I have not had the brain to write full-length essays or reviews but I have been reading a lot this year, so I thought I’d try writing about books briefly (and therefore, one hopes, posting a little more frequently.)
I didn’t expect Micaiah Johnson’s The Space Between Worlds to turn into a parallel worlds soap opera when I started it, but I suppose that is the nature of parallel worlds: evil twins and doppelgangers for everyone! I enjoyed this. The multiverse felt vast, but the individual worlds feel small and claustrophobically contained. The damaged narrator oblivious to being loved is a trope I’m fond of, and there are, conveniently, just enough moving parts between all available worlds for a neat resolution.

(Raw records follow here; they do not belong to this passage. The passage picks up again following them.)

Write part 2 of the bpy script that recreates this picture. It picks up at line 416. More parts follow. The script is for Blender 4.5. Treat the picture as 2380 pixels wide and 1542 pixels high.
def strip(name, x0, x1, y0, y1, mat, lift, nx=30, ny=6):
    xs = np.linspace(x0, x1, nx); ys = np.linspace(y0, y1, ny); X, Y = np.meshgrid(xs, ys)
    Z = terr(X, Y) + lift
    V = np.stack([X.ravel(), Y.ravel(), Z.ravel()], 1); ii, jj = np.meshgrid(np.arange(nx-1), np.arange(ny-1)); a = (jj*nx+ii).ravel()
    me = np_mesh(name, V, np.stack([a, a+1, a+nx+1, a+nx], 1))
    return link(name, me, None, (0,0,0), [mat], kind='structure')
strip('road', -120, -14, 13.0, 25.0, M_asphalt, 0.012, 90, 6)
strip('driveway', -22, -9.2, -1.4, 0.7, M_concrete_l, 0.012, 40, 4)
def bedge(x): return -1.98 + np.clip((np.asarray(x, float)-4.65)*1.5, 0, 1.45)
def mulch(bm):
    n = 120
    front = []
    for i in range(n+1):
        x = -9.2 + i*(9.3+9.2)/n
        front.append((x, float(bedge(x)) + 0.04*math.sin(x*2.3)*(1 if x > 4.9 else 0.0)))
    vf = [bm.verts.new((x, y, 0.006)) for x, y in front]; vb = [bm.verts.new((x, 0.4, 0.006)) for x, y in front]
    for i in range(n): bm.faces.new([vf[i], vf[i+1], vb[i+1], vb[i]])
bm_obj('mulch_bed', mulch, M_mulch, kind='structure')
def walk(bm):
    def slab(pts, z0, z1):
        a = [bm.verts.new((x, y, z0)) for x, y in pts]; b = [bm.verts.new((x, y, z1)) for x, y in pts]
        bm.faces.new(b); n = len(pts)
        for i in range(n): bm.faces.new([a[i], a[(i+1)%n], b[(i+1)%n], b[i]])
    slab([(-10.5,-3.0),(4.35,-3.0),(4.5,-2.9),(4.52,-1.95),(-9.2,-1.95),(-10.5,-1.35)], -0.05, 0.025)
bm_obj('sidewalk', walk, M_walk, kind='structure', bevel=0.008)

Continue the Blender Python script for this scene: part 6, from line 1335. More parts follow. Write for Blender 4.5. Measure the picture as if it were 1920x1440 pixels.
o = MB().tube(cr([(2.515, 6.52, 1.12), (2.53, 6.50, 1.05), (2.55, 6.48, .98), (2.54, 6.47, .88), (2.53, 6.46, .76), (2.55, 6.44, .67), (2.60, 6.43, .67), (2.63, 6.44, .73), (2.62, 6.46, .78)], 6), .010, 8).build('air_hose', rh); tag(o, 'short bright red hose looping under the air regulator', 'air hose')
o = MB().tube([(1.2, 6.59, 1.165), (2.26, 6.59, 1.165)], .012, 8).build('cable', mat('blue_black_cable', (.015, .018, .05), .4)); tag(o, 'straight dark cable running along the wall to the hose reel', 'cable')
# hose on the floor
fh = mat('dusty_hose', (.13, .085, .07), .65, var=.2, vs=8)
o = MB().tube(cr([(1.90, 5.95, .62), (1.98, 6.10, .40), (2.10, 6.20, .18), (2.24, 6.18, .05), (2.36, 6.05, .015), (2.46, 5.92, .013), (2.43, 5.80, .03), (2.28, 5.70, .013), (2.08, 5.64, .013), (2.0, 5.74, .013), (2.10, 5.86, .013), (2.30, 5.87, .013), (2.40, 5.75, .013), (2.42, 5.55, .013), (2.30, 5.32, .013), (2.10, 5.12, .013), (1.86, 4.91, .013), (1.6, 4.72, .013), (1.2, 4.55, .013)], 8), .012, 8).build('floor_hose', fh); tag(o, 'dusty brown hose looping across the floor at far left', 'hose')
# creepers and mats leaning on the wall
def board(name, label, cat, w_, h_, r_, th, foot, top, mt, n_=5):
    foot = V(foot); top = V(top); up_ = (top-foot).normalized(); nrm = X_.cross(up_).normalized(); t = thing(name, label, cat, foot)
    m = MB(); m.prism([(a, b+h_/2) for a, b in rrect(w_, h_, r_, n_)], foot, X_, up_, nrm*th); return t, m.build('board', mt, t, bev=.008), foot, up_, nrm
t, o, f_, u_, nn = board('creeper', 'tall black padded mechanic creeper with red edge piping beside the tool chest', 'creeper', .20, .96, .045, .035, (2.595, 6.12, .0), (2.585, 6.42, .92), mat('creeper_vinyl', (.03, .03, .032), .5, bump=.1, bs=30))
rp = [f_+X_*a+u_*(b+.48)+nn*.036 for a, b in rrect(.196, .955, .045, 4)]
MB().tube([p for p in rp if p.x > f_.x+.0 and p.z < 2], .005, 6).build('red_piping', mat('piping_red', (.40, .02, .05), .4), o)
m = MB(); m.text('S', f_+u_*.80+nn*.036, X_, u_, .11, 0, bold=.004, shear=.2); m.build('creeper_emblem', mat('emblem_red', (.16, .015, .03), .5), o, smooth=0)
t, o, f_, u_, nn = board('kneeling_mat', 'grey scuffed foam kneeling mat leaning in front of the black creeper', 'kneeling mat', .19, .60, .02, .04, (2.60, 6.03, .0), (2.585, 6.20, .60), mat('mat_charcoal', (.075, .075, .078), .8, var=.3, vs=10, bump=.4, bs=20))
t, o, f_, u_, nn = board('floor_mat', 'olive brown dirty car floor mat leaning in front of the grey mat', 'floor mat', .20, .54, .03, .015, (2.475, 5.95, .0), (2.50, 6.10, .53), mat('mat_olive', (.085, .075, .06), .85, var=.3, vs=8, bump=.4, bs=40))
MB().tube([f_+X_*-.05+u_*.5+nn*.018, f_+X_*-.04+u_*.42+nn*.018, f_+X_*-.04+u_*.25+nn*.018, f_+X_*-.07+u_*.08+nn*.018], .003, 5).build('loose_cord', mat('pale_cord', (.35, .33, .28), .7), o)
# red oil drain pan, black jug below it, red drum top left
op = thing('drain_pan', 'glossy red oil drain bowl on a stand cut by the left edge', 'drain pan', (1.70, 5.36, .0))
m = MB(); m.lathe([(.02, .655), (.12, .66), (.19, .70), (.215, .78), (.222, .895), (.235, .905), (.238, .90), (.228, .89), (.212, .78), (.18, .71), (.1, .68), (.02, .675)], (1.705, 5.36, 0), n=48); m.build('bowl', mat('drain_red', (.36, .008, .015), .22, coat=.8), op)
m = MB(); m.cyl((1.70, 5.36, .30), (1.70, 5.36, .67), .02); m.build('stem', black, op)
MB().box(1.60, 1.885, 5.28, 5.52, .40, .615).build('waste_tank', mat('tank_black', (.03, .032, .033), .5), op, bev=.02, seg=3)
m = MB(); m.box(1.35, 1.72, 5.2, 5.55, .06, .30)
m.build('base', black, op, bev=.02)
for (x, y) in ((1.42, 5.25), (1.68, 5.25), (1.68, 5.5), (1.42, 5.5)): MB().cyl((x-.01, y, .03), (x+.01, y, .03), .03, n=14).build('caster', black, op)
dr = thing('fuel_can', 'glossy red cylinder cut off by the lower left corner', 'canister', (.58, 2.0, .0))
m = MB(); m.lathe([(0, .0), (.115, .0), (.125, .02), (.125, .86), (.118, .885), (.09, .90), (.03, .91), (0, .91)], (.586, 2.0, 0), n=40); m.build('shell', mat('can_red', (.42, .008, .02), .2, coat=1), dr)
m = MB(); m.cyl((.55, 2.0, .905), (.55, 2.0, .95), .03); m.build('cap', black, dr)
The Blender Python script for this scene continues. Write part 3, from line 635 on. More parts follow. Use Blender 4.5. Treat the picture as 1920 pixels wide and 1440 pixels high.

My Heart is a Chainsaw by Stephen Graham Jones is, of course, great. An SGJ binge this year has recalibrated my hitherto meh feelings on the slasher as a genre and made me want to go back and fill in the vast gaps in my viewing of the canon (I’ve seen, like, some Friday the 13ths and an Elm Street or two …? Nobody tell SGJ.) This one does feel like familiar ground, in that it’s basically The Last Final Girl as seen through Demon Theory, but without that screenplay-ish narrative device, which probably makes it more accessible to people who are not big nerds (I loved the screenplayish thing obv.) But Chainsaw also feels more polished and much more accessible to the slasher newbie, since the narrator’s homework assignments are a neat way of filling in the lore for those of us who have not done our own homework.
Adania Shibli’s Minor Detail is brief, lovely, and devastating. As you might expect, it’s incredibly good at the details, and the shift in style between the two halves works wonderfully: the first half is the crime of the past, recounted in an almost fable-like fashion, and the second half is about the crime that is the present, which its nervous, boundary-crossing narrator manages to almost make sound normal for a while, so much so that the ending doesn’t feel predictable (in the sense of dull), even though it is (in the sense of inevitable and narratively necessary.) It’s not surprising, but it is painful, and perhaps even sudden, which ought to have been impossible.